The chairmen of the House and Senate Appropriations committees on Tuesday jointly vowed to slice the level of earmarks while providing unprecedented disclosure of Member requests.
House Appropriations Chairman David Obey (D-Wis.) and Senate Appropriations Chairman Daniel Inouye (D-Hawaii) said that starting with the fiscal 2010 appropriations bills, when Members make their earmark requests, they will be required to post the requests on their Web sites explaining the purpose of the earmark and why it is a valuable use of taxpayer funds….
The chairmen agreed to cut the overall level of earmarks to 50 percent of the 2006 level for nonproject-based accounts. According to the chairmen, the fiscal 2008 spending bills were already cut 43 percent from the 2006 level, so this means a slight additional reduction.

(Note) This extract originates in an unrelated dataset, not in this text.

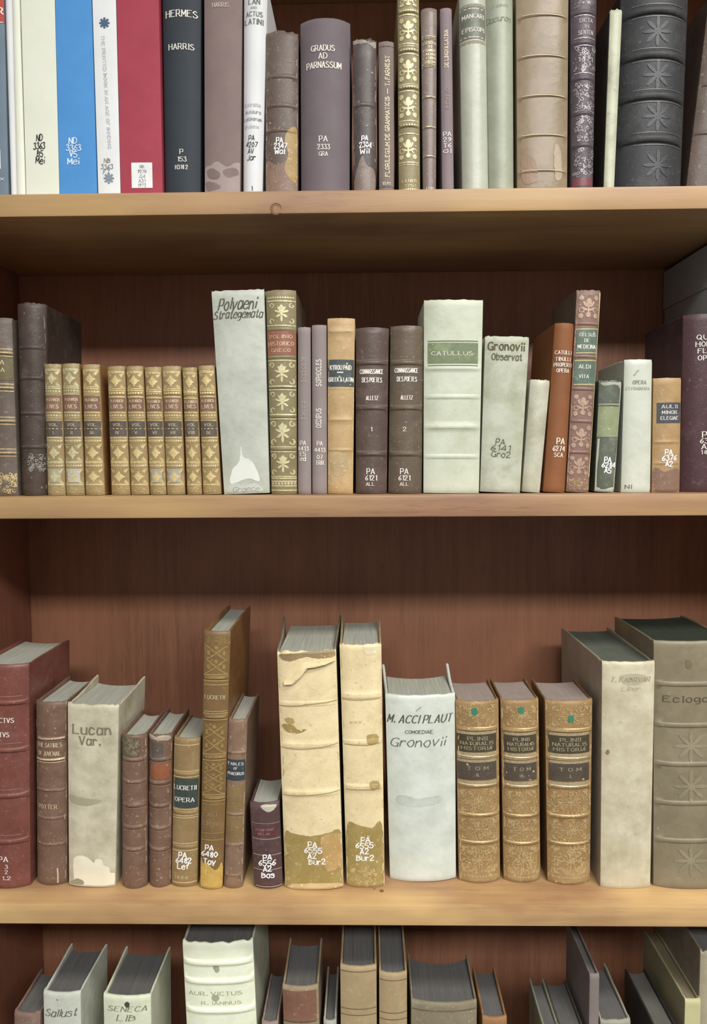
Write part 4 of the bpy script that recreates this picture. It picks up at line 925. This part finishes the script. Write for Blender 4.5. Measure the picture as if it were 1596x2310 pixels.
# ================================================================== lowest visible shelf
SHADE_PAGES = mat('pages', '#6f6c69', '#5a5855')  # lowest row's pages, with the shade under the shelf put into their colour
DR = math.radians
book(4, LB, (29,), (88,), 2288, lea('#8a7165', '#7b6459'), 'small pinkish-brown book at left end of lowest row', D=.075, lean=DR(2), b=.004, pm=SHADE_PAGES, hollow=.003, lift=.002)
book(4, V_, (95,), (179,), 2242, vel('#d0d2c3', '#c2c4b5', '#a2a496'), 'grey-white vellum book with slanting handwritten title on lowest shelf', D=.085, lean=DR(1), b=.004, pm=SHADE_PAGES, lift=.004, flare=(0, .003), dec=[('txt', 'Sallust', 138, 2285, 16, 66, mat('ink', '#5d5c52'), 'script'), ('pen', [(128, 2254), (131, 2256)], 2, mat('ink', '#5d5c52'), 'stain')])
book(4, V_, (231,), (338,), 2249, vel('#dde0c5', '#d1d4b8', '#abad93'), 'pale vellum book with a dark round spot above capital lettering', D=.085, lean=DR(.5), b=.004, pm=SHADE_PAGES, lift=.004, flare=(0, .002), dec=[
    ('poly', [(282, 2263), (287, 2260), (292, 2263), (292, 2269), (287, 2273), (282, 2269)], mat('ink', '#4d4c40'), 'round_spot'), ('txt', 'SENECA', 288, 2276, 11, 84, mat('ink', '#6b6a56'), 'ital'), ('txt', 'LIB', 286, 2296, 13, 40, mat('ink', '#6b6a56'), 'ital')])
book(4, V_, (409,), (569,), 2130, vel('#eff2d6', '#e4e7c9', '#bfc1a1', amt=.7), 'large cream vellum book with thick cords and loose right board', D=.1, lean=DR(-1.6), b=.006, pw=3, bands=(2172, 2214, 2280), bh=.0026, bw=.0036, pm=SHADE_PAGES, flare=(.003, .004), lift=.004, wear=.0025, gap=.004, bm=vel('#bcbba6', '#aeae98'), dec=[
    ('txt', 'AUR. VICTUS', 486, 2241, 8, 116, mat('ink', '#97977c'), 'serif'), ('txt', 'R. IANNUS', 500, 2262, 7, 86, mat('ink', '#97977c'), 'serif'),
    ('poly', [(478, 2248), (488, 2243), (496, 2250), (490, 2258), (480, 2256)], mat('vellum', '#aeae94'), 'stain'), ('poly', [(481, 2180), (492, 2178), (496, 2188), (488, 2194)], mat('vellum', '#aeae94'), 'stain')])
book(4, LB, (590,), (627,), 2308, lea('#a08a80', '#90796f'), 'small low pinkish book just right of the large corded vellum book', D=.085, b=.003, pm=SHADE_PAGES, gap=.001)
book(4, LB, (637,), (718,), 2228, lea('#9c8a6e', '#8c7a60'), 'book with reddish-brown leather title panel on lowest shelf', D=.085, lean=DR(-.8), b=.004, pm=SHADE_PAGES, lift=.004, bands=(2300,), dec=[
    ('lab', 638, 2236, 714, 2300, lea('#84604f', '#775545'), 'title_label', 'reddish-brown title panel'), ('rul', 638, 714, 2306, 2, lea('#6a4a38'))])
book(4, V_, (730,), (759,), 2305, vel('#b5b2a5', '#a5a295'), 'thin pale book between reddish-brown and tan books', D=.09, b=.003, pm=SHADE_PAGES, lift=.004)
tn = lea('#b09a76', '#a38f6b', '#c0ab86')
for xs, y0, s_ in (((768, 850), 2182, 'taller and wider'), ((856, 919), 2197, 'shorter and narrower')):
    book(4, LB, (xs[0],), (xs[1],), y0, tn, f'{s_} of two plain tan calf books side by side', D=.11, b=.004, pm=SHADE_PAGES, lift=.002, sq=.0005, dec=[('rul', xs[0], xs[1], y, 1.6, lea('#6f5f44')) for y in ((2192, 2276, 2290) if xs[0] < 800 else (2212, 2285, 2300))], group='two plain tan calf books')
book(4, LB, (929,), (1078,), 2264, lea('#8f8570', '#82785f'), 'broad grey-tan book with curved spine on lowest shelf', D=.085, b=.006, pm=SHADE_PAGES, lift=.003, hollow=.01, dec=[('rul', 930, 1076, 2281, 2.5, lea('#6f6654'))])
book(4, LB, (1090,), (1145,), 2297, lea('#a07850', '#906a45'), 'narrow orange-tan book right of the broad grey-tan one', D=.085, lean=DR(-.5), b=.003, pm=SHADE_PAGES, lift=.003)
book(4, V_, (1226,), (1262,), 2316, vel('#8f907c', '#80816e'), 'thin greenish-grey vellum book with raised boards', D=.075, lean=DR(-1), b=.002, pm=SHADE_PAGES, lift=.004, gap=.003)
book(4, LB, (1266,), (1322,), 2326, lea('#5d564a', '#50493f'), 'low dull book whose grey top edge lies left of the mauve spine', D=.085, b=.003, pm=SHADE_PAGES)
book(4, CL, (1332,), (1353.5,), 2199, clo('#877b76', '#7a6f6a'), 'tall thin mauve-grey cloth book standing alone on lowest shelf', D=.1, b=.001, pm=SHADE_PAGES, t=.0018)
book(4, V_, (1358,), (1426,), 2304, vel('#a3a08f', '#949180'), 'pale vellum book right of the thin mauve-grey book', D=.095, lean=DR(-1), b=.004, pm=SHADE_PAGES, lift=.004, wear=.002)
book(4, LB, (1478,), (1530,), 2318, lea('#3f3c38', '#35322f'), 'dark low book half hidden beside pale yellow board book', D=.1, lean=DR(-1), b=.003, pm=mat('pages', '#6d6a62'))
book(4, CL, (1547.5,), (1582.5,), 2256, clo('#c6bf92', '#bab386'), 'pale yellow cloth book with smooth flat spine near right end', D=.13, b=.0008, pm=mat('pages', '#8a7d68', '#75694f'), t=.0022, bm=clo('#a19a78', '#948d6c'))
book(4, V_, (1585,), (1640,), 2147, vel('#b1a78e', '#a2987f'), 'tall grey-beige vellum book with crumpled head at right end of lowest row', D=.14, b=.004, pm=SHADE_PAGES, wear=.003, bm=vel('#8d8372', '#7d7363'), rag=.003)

# ================================================================== grey storage box and crumbs
gb = empty('storage_box', 'grey lidded storage box standing behind the maroon book at right', 'box')
bx0, by0, by1 = .398, .07, .243
gb.location = (bx0+.04, (by0+by1)/2, SHELF[2])
gm = mat('paper', '#a3a5a5', '#989b9c')
def part_of_box(n, b, r):
    o = link_mesh(n, *bev_box(*b, r), gm, None, 30); o.parent = gb
    o.matrix_parent_inverse = Matrix.Translation(-Vector(gb.location)); return o
zt_ = on_y(1596, 541, .095).z; zl_ = on_y(1596, 641, .095).z
part_of_box('box_body', (bx0+.0012, bx0+.08, by0+.0012, by1-.0012, SHELF[2]+.0004, zl_-.0002), .0015)
part_of_box('lid', (bx0, bx0+.0815, by0, by1, zl_, zt_), .0015)
rc = random.Random(5)
for k, (px, py, r) in enumerate(((862, 2011, .0016), (845, 2006, .0009))):
    p_ = on_z(px, py, SHELF[3]); V = []; Fc = []
    for j in range(5):
        for i in range(8):
            a_, b_ = 6.283*i/8, math.pi*(j+.5)/5; q = r*rc.uniform(.75, 1.25)
            V.append((p_.x+q*1.5*math.sin(b_)*math.cos(a_), p_.y+q*math.sin(b_)*math.sin(a_), max(SHELF[3]+.0002, SHELF[3]+r*.5-q*.7*math.cos(b_))))
    for j in range(4):
        for i in range(8): Fc.append([j*8+i, j*8+(i+1) % 8, (j+1)*8+(i+1) % 8, (j+1)*8+i])
    Fc += [list(range(7, -1, -1)), [32+i for i in range(8)]]
    o = link_mesh('leather_crumb', V, Fc, lea('#7a5a38'), None, 60)
    o['label'] = ('brown leather crumb on shelf edge below the narrower cream book', 'smaller brown crumb close to the foot of the narrower cream book')[k]; o['category'] = 'crumb'; o['group'] = 'leather crumbs on the third shelf'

Earmarks would be held below 1 percent of discretionary spending in future years, they said. That amounts to about $10 billion a year.

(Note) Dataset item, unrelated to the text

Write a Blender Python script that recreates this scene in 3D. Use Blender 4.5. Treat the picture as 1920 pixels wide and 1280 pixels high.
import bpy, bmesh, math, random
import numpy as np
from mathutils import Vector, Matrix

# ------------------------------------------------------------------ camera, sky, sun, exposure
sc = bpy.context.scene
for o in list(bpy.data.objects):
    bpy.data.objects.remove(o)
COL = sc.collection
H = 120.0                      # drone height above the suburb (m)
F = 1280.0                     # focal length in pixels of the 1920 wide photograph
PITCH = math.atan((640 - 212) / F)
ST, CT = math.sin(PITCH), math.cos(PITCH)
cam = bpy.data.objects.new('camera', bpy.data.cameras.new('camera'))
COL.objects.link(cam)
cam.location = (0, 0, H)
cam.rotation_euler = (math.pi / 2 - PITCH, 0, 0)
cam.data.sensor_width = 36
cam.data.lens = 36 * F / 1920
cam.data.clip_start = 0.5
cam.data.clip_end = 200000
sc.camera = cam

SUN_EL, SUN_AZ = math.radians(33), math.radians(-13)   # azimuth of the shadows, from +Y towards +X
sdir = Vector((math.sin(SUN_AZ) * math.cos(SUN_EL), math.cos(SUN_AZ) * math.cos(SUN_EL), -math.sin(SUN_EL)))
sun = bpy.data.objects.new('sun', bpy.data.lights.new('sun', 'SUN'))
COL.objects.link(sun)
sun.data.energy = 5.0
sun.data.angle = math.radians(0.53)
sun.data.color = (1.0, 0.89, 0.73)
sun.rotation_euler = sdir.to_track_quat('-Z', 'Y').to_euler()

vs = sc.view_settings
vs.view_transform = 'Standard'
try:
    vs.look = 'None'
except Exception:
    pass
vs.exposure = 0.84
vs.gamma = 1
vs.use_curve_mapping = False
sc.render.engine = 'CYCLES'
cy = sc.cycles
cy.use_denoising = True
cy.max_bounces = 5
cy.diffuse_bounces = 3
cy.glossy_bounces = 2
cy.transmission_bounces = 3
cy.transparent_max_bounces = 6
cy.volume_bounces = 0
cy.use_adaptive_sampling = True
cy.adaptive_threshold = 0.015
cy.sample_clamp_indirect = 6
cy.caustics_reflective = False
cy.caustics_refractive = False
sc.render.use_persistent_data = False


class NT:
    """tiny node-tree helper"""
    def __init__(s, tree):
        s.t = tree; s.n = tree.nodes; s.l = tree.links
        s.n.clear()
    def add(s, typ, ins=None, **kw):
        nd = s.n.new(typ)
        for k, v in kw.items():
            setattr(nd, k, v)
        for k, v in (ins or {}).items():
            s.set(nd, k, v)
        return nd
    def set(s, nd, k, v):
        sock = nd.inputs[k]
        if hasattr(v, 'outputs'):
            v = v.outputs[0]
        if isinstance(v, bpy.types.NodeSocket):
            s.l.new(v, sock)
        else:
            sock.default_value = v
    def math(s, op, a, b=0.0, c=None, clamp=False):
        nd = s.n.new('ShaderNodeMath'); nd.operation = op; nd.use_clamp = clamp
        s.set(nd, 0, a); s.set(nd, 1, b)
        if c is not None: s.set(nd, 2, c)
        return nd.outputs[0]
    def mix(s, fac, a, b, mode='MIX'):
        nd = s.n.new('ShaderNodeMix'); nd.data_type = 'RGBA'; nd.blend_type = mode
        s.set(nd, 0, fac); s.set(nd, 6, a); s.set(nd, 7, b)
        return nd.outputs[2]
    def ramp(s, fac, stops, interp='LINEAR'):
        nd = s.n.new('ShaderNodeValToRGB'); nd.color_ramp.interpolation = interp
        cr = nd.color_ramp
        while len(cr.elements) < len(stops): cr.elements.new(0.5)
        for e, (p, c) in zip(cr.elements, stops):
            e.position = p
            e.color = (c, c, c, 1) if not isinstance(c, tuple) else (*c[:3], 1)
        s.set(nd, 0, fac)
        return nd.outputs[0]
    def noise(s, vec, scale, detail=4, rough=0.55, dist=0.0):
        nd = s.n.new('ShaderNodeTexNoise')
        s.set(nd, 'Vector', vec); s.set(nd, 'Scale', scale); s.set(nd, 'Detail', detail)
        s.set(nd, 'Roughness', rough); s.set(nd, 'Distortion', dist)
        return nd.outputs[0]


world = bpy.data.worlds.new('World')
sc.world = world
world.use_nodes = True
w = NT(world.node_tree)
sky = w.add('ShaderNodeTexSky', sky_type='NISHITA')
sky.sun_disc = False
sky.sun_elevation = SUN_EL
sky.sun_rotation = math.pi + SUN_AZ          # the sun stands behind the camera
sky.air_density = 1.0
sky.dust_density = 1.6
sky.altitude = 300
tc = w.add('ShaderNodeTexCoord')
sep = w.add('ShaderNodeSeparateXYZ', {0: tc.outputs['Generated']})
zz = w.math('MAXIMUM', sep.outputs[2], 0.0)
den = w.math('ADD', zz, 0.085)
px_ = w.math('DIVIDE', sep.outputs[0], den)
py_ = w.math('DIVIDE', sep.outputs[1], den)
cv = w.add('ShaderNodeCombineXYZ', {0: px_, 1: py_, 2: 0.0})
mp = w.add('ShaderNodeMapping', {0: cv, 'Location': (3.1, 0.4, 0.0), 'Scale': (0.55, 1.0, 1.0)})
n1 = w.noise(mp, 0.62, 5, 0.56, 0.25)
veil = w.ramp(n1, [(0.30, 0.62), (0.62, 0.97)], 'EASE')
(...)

Bill Allison at the Sunlight Foundation makes the right point:
This is okay as far as it goes, and in improvement (currently earmark requests don’t have to be disclosed at all), but why these requests can’t be centralized in a searchable, sortable, downloadable database rather than spread across 535 member sites is a bit of a mystery.
The good government community has to get lawmakers to accept transparency and technology. It’s a tall order.